Presumivelmente, estarão à procura da novidade que estas linhas até agora vos trouxeram. Nenhuma, concedo. Apelar à moderação é uma constante da nossa sociedade civil. Até as marcas de cerveja o fazem. De outra coisa não se tem falado; e mesmo quando não se fala nisso, acaba-se a falar nisso. Ora, isto não é um apelo à moderação. É uma certidão de óbito. Escrevo porque é minha convicção que já não se encontram Moderados entre nós. Foram mortos pelos extremos que envenenaram o status quo. Paz às suas almas.


Não quero deprimir ninguém. Acredito na ressurreição de tal criatura agora extinta. Mas actualmente não a vejo, por muitos laivos de moderação que alguns possam querer demonstrar. Contaram-me que andaram por aí uns belos espécimes do Moderado, alguns até em Portugal, e cuja semente carece de maior plantação. Partilharei dois dos que encontrei, ambos tão recentes que parece impossível que não tenham tido maior protecção da autoridade competente: o povo que escolhe os seus representantes.


O primeiro Moderado que encontrei é o sociólogo e jornalista francês Raymond Aron. Ao longo de uma carreira que andou de mão dada com o século XX, Aron era apreensivo quanto àqueles que caíam sistematicamente numa só categoria confundida com integridade, sendo capaz de se afastar de todas as ortodoxias reinantes do círculo intelectual francês – Marxismo, Colonialismo, Existencialismo, Capitalismo burguês, Gaullismo e Anarquismo – acabando isolado e marginalizado por todos os seus contemporâneos.
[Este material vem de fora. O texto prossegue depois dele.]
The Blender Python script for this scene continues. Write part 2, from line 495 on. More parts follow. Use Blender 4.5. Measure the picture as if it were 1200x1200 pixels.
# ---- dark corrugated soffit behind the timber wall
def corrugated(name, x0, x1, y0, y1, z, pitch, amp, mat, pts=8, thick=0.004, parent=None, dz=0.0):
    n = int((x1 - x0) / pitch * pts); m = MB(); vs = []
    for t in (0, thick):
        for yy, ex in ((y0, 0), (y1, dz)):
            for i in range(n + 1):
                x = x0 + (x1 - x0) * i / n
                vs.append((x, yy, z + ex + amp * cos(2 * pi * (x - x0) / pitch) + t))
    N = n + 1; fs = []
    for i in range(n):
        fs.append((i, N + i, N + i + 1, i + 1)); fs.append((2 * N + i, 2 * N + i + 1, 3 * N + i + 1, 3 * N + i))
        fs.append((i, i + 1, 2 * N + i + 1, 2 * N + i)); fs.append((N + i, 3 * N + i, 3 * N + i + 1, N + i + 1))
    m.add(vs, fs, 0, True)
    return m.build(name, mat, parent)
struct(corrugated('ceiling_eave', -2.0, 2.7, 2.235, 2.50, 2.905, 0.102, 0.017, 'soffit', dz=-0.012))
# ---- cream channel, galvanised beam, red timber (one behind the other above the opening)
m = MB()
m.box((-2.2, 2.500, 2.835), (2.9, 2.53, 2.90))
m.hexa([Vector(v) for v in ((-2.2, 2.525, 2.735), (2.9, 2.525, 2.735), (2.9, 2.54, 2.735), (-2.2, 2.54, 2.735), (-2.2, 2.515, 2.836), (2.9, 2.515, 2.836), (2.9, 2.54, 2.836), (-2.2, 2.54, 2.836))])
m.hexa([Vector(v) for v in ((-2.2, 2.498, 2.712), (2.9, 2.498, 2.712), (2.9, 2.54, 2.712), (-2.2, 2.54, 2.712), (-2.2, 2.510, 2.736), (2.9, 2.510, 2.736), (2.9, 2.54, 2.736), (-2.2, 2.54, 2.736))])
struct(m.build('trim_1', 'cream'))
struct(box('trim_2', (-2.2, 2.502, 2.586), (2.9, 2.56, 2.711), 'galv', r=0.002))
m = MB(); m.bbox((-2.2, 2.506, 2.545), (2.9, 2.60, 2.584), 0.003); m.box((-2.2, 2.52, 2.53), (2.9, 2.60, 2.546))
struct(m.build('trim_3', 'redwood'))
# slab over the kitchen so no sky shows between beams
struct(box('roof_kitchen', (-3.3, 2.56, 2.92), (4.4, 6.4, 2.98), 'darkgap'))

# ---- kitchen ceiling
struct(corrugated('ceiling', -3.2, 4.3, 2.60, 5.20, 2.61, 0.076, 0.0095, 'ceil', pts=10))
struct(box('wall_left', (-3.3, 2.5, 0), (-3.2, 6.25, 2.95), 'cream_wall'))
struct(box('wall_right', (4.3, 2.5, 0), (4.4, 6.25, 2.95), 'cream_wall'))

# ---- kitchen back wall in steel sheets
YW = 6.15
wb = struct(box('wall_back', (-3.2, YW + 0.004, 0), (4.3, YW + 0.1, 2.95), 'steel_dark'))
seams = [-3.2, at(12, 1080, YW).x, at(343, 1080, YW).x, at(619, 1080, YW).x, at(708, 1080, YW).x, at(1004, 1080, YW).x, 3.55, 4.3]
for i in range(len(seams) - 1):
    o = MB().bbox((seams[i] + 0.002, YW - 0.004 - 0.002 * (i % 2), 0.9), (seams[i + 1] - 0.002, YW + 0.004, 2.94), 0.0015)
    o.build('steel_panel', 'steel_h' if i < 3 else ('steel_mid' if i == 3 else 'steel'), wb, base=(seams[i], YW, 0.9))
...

O povo abandonou-o e preferiu entregar o Nobel – e o reconhecimento eterno que daí adveio – ao sedutor Jean-Paul Sartre. O Moderado Aron, já em fim de vida, resumiu-se assim:


“Claro que não é agradável ser atacado por todos os lados. Eu sou por natureza um homem da Esquerda, mas tenho sido rigoroso ao desafiar os seus clichês. Ao fazê-lo, proporciono satisfação à Direita, mas a mesma desconfia da minha intenção. Seria tão mais fácil concordar com os meus colegas intelectuais, mas esse nunca foi o meu objectivo. Sartre seguiu as tendências e mantém-se na moda. Eu tenho tentado manter-me verdadeiro.”

O meu segundo Moderado é português e foi líder de um partido político que antigamente era conhecido como Centro Democrático Social. Penso que já não andarão por aí. Falo de Francisco Lucas Pires, extraordinário Ministro da Cultura e primeiro vice-presidente português do Parlamento Europeu. Tal como Aron, o Moderado Lucas Pires considerava-se um homem de Direita, mas com uma alma de Esquerda. Chamava por uma Direita conquistadora de liberdades, e não herdeira de um passado autoritário, que olhasse para a frente sem medo de uma revolução. Chamavam-lhe sonhador, ignorando a sua constante acção. Perde as eleições legislativas de 1985 para Aníbal Cavaco Silva, com tudo o que isso veio significar na construção do Portugal Contemporâneo. Se há algo que este texto possa dar, que seja a recomendação do documentário “Francisco Lucas Pires – Ao Princípio não era o Estado, era o Homem”.


Como nota final, deixo a razão pela qual acredito que o Moderado está morto. O Moderado foi morto quando perdemos o controlo da palavra “Tempo”. Pior fizemos quando cremos que o seu sinónimo é a palavra “Presente”. Por conseguinte, o Moderado, que vive da prevalência do Tempo sobre a resolução de problemas presentes, deixou de ter argumentação suficiente para abraçar quaisquer das nossas exigências, fartas de compromisso. Queremos tudo resolvido agora, à nossa maneira e sem mais demoras. Já esperámos tempo suficiente. Qual período de transição?

O debate é transformado em lucro imediato, produzido com palavras afiadas que rasgam a reputação de todos os intervenientes. É bizarro pensar que o Moderado seria hoje alguém verdadeiramente disruptivo. Mas resta-me esperança, pois tanto as palavras como os seus sinónimos, ainda nos pertencem. É um controlo que a Democracia nos dá. Retomemo-lo e voltarei aqui para escrever uma certidão de nascimento.


P.S.: A figura do Moderado não tem quaisquer bases autobiográficas. O Moderado tem tanto de mim como de qualquer leitor deste texto. Se existe tal ser perfeito, estará certamente ocupado a salvar o Mundo ou a estudar para os seus exames, e sem tempo para andar a partilhar a sua moderação privilegiada e enfadonha nas redes sociais.